At some point, your cost model needs to get some feedback and use that to adjust costs so that like when queries run, SQL Server has a much better idea of what to expect. Right. Like SQL Server has a much better idea of like, OK, like this choice, like when I run this query, this choice always turns out bad.
I need to make a different choice here. Right. I need to do something different.
So I don’t know. That’s about the end of that. But I think there’s a lot of room for adding in mechanisms like this. There are probably there’s probably a lot of room for adding in additional rules that you could apply to this sort of feedback.
And there’s probably a lot of rules that Microsoft could include. Or there are probably a lot of like planned exploration spaces and heuristics that Microsoft could include to do things a bit smarter. You know, my favorite example is when you join on an OR clause.
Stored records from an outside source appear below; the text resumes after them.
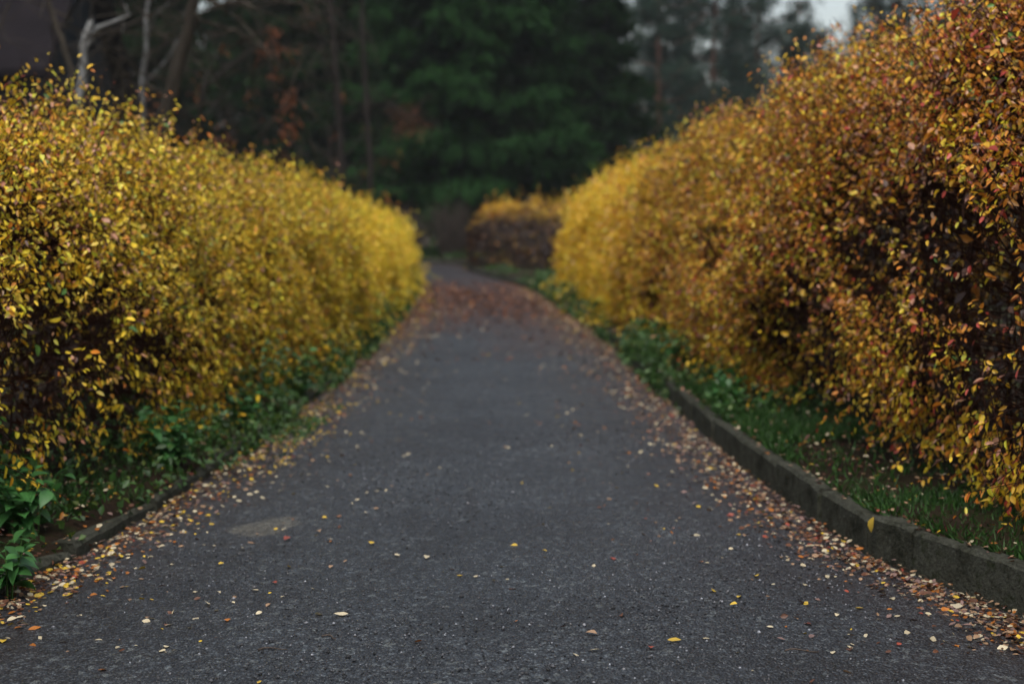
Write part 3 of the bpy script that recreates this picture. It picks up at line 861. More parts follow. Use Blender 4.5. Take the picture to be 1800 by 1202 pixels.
# hazy pines on the right
p1 = pine('pine_tree', 'tall hazy pine with reddish trunk right beside the huge spruce', 'pines behind the right hedge', (9.2, 92, gz(0, 92)), 24, 81, 0.2, 4.2)
p2 = pine('pine_tree', 'tall hazy pine with a broad crown, second from the huge spruce', 'pines behind the right hedge', (13.6, 98, gz(0, 98)), 25, 82, 0.22, 4.4)
for i, (x, y, rz, s, src, lab) in enumerate([
        (17.6, 102, 1.3, 0.98, p1, 'slim hazy pine just left of the bright gap in the sky'),
        (22.2, 112, 2.6, 0.66, p2, 'lower hazy pine beneath the bright gap in the sky'),
        (27.0, 100, 3.7, 1.02, p1, 'dark hazy pine just right of the bright gap in the sky'),
        (31.5, 96, 5.0, 1.0, p2, 'dark pine behind the top of the right hedge, near the corner'),
        (20.5, 104, 4.1, 0.72, p1, 'short hazy pine in front of the one beneath the bright gap'), (23.0, 107, 5.5, 0.62, p2, 'small hazy pine just above the hedge under the bright gap'), (29.5, 118, 0.2, 0.92, p2, 'faint hazy pine at the right edge of the bright gap'), (25.0, 120, 2.2, 0.72, p1, 'faint hazy pine farthest back near the bright gap'),
        (13.2, 128, 0.9, 1.05, p2, 'faint hazy pine far behind the reddish trunk beside the spruce'), (17.0, 135, 3.3, 1.0, p1, 'faint hazy pine far behind the second tall pine'), (20.5, 132, 5.7, 0.9, p2, 'faint hazy pine far behind the slim pine'), (39.0, 124, 1.7, 1.2, p2, 'faint pine far behind the right hedge corner'),
        (36.0, 98, 0.6, 1.05, p1, 'pine at the upper right corner behind the hedge top')]):
    copy_tree(src, (x, y, gz(0, y)), rz, s, lab)

# far woods closing the view
def far_woods():
    r = np.random.default_rng(5); s = Soup(); tw = []
    for k in range(150):
        a = r.uniform(-0.5, 0.5); d = r.uniform(125, 190)
        x, y = d * math.sin(a), d * math.cos(a)
        if abs(x - 24 * y / 112) < 4: continue
        h = r.uniform(7, 15) if x > 0 else r.uniform(12, 20)
        P0 = np.array([[x, y, gz(0, y)]]); P2 = P0 + np.array([[r.normal(0, .5), 0, h]])
        tw.append((P0, (P0 + P2) / 2, P2, np.array([0.2]), np.array([0.04])))
        m = 60
        B = P0 + np.array([[0, 0, 1]]) * (r.uniform(0.25, 1, (m, 1)) * h)
        a2 = r.uniform(0, 6.28, m); E = B + np.stack([np.cos(a2), np.sin(a2), r.uniform(0.2, 1.0, m)], 1) * r.uniform(0.8, 3, (m, 1))
        tw.append((B, (B + E) / 2 + r.normal(0, .2, (m, 3)), E, np.full(m, 0.05), np.full(m, 0.02)))
        if r.random() < 0.55:
            n = 420
            Pp = P0 + np.stack([r.normal(0, 1.6, n), r.normal(0, 1.6, n), r.uniform(0.25, 1, n) * h], 1)
            L = r.uniform(0.5, 0.9, n)
            V, F, c = leaves_np(Pp, r.normal(0, 1, (n, 3)), r.normal(0, 1, (n, 3)), L, L * 0.25, np.array([0.028, 0.05, 0.03]) * r.uniform(0.7, 1.2, (n, 1)))
            s.add(V, F, c)
    T = [np.concatenate([t[k] for t in tw]) for k in range(5)]
    V, F = fine_tubes(*T)
    tri = Soup()
    root = empty('far_woods'); tag(root, 'distant misty woodland closing the view behind the pines', 'woods', kind='stuff')
    o = link('branches', mesh_np('branches', V, F, M['dark_bark']), root); o['kind'] = 'stuff'
    o = link('foliage', s.mesh('foliage', M['needle']), root); o['kind'] = 'stuff'
far_woods()

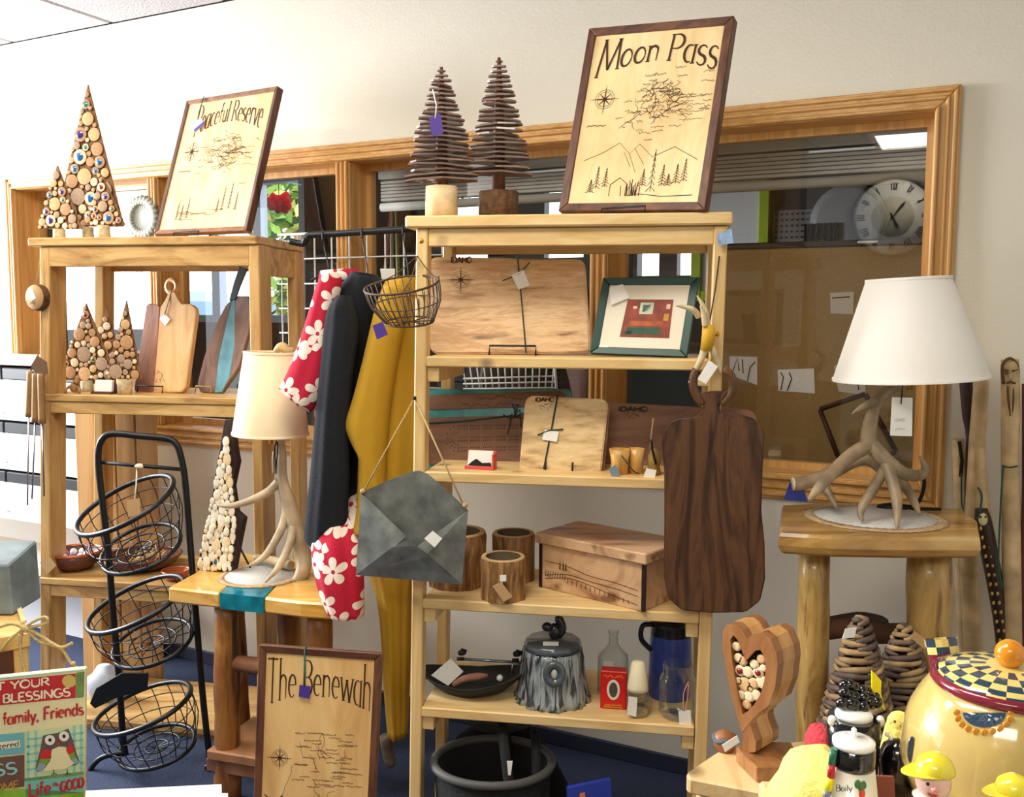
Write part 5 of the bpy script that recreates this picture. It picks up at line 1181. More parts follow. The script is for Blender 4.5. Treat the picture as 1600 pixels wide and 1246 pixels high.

SQL Server should be able to unroll that into like a union or union all of like both sides of the OR clause with the correct sort of filtering out of things for one side. Because that’s a that’s a really big thorn in a lot of people’s sides when they start writing these queries. But anyway, I got to get going.
I forget. I have something to do at 2.30. We’ll figure out what it is in a minute, I guess. But thank you for watching. I hope you enjoyed yourselves.
I hope you learned something. And I will see you again in the next video. Goodbye. Goodbye. Bye.